+++ Data excerpt
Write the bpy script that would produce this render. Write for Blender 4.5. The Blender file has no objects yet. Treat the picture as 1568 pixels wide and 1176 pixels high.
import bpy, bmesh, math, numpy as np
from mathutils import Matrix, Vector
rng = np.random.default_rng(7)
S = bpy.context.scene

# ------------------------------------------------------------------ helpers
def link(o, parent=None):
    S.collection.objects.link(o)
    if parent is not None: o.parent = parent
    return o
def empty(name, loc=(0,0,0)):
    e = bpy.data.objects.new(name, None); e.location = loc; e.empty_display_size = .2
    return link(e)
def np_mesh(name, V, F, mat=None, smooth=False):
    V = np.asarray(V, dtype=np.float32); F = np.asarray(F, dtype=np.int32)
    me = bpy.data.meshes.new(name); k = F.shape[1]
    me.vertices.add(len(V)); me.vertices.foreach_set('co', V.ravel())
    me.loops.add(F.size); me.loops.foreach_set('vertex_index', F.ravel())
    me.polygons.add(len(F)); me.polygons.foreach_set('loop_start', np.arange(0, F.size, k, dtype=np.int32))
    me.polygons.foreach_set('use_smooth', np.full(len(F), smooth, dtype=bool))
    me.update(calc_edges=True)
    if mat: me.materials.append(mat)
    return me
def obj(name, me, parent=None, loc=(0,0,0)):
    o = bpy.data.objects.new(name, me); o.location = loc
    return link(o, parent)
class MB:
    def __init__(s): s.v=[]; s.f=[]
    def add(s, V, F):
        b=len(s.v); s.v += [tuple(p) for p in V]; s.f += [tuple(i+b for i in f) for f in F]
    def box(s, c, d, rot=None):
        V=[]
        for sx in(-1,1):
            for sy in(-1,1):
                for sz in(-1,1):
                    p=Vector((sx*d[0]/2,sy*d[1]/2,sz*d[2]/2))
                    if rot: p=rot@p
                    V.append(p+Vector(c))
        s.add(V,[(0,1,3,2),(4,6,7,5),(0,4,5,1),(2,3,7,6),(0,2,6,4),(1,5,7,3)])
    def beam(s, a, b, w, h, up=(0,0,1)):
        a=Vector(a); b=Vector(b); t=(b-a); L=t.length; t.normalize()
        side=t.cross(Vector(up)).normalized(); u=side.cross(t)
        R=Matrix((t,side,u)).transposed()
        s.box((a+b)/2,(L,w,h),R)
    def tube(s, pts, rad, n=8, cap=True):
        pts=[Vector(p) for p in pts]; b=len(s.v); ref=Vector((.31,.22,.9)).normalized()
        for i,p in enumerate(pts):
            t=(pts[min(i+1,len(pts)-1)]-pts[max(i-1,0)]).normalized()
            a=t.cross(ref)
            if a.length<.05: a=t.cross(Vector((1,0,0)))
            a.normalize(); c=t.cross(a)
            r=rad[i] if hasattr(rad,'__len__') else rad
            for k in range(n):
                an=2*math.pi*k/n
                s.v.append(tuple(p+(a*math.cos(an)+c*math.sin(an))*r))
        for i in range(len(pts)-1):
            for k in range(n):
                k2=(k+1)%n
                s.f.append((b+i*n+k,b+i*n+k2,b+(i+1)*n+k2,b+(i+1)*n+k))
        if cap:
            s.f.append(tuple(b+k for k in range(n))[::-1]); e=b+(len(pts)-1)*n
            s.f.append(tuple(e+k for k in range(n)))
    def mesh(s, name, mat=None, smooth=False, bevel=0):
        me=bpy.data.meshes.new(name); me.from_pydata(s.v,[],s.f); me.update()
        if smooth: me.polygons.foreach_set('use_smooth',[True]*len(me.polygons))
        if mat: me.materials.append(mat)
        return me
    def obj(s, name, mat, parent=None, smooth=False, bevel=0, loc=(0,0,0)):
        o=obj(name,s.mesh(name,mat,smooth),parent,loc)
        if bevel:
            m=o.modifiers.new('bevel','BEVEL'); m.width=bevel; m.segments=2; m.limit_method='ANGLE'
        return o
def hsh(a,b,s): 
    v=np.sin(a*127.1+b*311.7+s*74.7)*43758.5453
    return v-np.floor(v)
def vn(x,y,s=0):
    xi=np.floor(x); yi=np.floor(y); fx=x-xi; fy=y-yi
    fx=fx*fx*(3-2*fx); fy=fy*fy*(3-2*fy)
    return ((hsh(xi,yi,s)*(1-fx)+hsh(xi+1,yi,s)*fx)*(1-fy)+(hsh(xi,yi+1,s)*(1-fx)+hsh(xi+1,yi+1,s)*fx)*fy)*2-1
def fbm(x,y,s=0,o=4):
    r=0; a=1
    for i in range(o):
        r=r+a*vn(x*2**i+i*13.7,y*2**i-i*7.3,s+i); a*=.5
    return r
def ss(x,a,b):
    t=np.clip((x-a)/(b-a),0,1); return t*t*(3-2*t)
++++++
#### Task requirements:
What are the exact lines from the beginning of the material through the line containing "S = bpy.context.scene"? Write out those lines alone.

#### The completed task:
Write the bpy script that would produce this render. Write for Blender 4.5. The Blender file has no objects yet. Treat the picture as 1568 pixels wide and 1176 pixels high.
import bpy, bmesh, math, numpy as np
from mathutils import Matrix, Vector
rng = np.random.default_rng(7)
S = bpy.context.scene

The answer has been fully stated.